--- Start ---

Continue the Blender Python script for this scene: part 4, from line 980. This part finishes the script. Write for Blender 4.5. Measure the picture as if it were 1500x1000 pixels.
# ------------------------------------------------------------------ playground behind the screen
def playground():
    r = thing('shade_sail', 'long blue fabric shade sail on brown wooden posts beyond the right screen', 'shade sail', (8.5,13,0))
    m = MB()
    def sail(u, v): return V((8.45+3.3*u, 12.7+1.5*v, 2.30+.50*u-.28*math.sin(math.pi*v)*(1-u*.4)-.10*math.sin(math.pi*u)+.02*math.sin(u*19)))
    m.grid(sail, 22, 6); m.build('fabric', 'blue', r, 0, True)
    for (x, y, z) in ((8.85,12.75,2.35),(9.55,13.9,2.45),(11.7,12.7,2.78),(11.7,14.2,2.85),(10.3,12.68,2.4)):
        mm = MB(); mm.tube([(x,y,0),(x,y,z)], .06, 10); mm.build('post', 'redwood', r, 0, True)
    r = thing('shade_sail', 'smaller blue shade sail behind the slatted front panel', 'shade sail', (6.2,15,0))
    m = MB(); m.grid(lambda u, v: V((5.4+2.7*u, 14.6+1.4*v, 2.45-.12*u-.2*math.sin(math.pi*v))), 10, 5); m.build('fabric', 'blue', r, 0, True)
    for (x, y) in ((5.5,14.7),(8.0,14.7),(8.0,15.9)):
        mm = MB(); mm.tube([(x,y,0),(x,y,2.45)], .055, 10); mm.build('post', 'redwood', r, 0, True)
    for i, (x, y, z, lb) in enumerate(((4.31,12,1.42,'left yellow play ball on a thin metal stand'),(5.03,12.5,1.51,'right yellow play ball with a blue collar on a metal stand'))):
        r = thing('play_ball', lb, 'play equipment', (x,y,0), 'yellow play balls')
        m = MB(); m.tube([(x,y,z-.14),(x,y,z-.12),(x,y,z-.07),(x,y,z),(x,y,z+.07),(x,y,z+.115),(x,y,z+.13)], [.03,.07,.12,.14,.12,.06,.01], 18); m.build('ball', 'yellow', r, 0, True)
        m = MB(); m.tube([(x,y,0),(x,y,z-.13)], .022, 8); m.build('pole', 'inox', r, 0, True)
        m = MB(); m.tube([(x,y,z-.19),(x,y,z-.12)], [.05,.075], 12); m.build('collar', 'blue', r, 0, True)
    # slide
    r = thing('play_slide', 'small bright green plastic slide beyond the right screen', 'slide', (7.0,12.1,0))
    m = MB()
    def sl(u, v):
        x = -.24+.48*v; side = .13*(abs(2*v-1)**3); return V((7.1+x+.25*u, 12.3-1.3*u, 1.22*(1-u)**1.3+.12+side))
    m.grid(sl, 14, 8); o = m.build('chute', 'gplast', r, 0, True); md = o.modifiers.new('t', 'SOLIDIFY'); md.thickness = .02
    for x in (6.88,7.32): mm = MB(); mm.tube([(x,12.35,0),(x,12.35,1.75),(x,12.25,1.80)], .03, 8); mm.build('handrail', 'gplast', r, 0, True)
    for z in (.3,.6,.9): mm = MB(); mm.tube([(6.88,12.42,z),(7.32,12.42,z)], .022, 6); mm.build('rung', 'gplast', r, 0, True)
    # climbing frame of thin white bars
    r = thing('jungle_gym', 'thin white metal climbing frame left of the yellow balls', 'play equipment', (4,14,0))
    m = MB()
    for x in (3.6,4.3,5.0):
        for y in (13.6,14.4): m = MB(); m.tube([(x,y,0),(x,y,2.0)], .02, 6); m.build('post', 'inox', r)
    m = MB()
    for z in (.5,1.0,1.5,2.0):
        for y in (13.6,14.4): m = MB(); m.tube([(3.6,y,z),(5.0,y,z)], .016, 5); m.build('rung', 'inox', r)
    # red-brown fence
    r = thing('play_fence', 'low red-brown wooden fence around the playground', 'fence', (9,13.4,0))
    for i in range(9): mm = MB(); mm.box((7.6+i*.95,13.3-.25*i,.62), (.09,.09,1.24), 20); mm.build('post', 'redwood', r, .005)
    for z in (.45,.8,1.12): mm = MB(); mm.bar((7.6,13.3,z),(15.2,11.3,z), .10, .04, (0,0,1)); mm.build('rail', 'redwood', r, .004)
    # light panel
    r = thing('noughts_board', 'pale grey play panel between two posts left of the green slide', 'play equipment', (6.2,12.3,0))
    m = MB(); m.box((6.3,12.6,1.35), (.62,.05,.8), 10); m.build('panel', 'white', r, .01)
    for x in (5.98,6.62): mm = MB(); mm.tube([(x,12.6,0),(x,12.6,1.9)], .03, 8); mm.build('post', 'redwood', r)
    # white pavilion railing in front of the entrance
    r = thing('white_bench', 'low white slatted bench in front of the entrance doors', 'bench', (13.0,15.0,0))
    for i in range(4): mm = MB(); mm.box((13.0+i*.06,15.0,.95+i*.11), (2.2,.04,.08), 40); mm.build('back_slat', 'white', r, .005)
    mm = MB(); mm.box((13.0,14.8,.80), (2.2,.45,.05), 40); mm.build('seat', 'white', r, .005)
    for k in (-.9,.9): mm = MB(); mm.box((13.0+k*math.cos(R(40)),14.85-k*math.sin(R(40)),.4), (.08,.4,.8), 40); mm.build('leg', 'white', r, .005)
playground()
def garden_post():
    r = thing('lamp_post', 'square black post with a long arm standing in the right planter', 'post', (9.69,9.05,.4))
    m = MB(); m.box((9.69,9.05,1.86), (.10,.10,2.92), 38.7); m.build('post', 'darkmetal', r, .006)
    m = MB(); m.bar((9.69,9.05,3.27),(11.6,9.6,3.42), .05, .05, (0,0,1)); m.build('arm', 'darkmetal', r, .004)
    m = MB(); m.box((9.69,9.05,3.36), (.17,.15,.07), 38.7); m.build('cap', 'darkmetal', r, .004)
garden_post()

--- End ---

* What the task asks
Recopy the whole listing exactly.

* Solution to this task
Continue the Blender Python script for this scene: part 4, from line 980. This part finishes the script. Write for Blender 4.5. Measure the picture as if it were 1500x1000 pixels.
# ------------------------------------------------------------------ playground behind the screen
def playground():
    r = thing('shade_sail', 'long blue fabric shade sail on brown wooden posts beyond the right screen', 'shade sail', (8.5,13,0))
    m = MB()
    def sail(u, v): return V((8.45+3.3*u, 12.7+1.5*v, 2.30+.50*u-.28*math.sin(math.pi*v)*(1-u*.4)-.10*math.sin(math.pi*u)+.02*math.sin(u*19)))
    m.grid(sail, 22, 6); m.build('fabric', 'blue', r, 0, True)
    for (x, y, z) in ((8.85,12.75,2.35),(9.55,13.9,2.45),(11.7,12.7,2.78),(11.7,14.2,2.85),(10.3,12.68,2.4)):
        mm = MB(); mm.tube([(x,y,0),(x,y,z)], .06, 10); mm.build('post', 'redwood', r, 0, True)
    r = thing('shade_sail', 'smaller blue shade sail behind the slatted front panel', 'shade sail', (6.2,15,0))
    m = MB(); m.grid(lambda u, v: V((5.4+2.7*u, 14.6+1.4*v, 2.45-.12*u-.2*math.sin(math.pi*v))), 10, 5); m.build('fabric', 'blue', r, 0, True)
    for (x, y) in ((5.5,14.7),(8.0,14.7),(8.0,15.9)):
        mm = MB(); mm.tube([(x,y,0),(x,y,2.45)], .055, 10); mm.build('post', 'redwood', r, 0, True)
    for i, (x, y, z, lb) in enumerate(((4.31,12,1.42,'left yellow play ball on a thin metal stand'),(5.03,12.5,1.51,'right yellow play ball with a blue collar on a metal stand'))):
        r = thing('play_ball', lb, 'play equipment', (x,y,0), 'yellow play balls')
        m = MB(); m.tube([(x,y,z-.14),(x,y,z-.12),(x,y,z-.07),(x,y,z),(x,y,z+.07),(x,y,z+.115),(x,y,z+.13)], [.03,.07,.12,.14,.12,.06,.01], 18); m.build('ball', 'yellow', r, 0, True)
        m = MB(); m.tube([(x,y,0),(x,y,z-.13)], .022, 8); m.build('pole', 'inox', r, 0, True)
        m = MB(); m.tube([(x,y,z-.19),(x,y,z-.12)], [.05,.075], 12); m.build('collar', 'blue', r, 0, True)
    # slide
    r = thing('play_slide', 'small bright green plastic slide beyond the right screen', 'slide', (7.0,12.1,0))
    m = MB()
    def sl(u, v):
        x = -.24+.48*v; side = .13*(abs(2*v-1)**3); return V((7.1+x+.25*u, 12.3-1.3*u, 1.22*(1-u)**1.3+.12+side))
    m.grid(sl, 14, 8); o = m.build('chute', 'gplast', r, 0, True); md = o.modifiers.new('t', 'SOLIDIFY'); md.thickness = .02
    for x in (6.88,7.32): mm = MB(); mm.tube([(x,12.35,0),(x,12.35,1.75),(x,12.25,1.80)], .03, 8); mm.build('handrail', 'gplast', r, 0, True)
    for z in (.3,.6,.9): mm = MB(); mm.tube([(6.88,12.42,z),(7.32,12.42,z)], .022, 6); mm.build('rung', 'gplast', r, 0, True)
    # climbing frame of thin white bars
    r = thing('jungle_gym', 'thin white metal climbing frame left of the yellow balls', 'play equipment', (4,14,0))
    m = MB()
    for x in (3.6,4.3,5.0):
        for y in (13.6,14.4): m = MB(); m.tube([(x,y,0),(x,y,2.0)], .02, 6); m.build('post', 'inox', r)
    m = MB()
    for z in (.5,1.0,1.5,2.0):
        for y in (13.6,14.4): m = MB(); m.tube([(3.6,y,z),(5.0,y,z)], .016, 5); m.build('rung', 'inox', r)
    # red-brown fence
    r = thing('play_fence', 'low red-brown wooden fence around the playground', 'fence', (9,13.4,0))
    for i in range(9): mm = MB(); mm.box((7.6+i*.95,13.3-.25*i,.62), (.09,.09,1.24), 20); mm.build('post', 'redwood', r, .005)
    for z in (.45,.8,1.12): mm = MB(); mm.bar((7.6,13.3,z),(15.2,11.3,z), .10, .04, (0,0,1)); mm.build('rail', 'redwood', r, .004)
    # light panel
    r = thing('noughts_board', 'pale grey play panel between two posts left of the green slide', 'play equipment', (6.2,12.3,0))
    m = MB(); m.box((6.3,12.6,1.35), (.62,.05,.8), 10); m.build('panel', 'white', r, .01)
    for x in (5.98,6.62): mm = MB(); mm.tube([(x,12.6,0),(x,12.6,1.9)], .03, 8); mm.build('post', 'redwood', r)
    # white pavilion railing in front of the entrance
    r = thing('white_bench', 'low white slatted bench in front of the entrance doors', 'bench', (13.0,15.0,0))
    for i in range(4): mm = MB(); mm.box((13.0+i*.06,15.0,.95+i*.11), (2.2,.04,.08), 40); mm.build('back_slat', 'white', r, .005)
    mm = MB(); mm.box((13.0,14.8,.80), (2.2,.45,.05), 40); mm.build('seat', 'white', r, .005)
    for k in (-.9,.9): mm = MB(); mm.box((13.0+k*math.cos(R(40)),14.85-k*math.sin(R(40)),.4), (.08,.4,.8), 40); mm.build('leg', 'white', r, .005)
playground()
def garden_post():
    r = thing('lamp_post', 'square black post with a long arm standing in the right planter', 'post', (9.69,9.05,.4))
    m = MB(); m.box((9.69,9.05,1.86), (.10,.10,2.92), 38.7); m.build('post', 'darkmetal', r, .006)
    m = MB(); m.bar((9.69,9.05,3.27),(11.6,9.6,3.42), .05, .05, (0,0,1)); m.build('arm', 'darkmetal', r, .004)
    m = MB(); m.box((9.69,9.05,3.36), (.17,.15,.07), 38.7); m.build('cap', 'darkmetal', r, .004)
garden_post()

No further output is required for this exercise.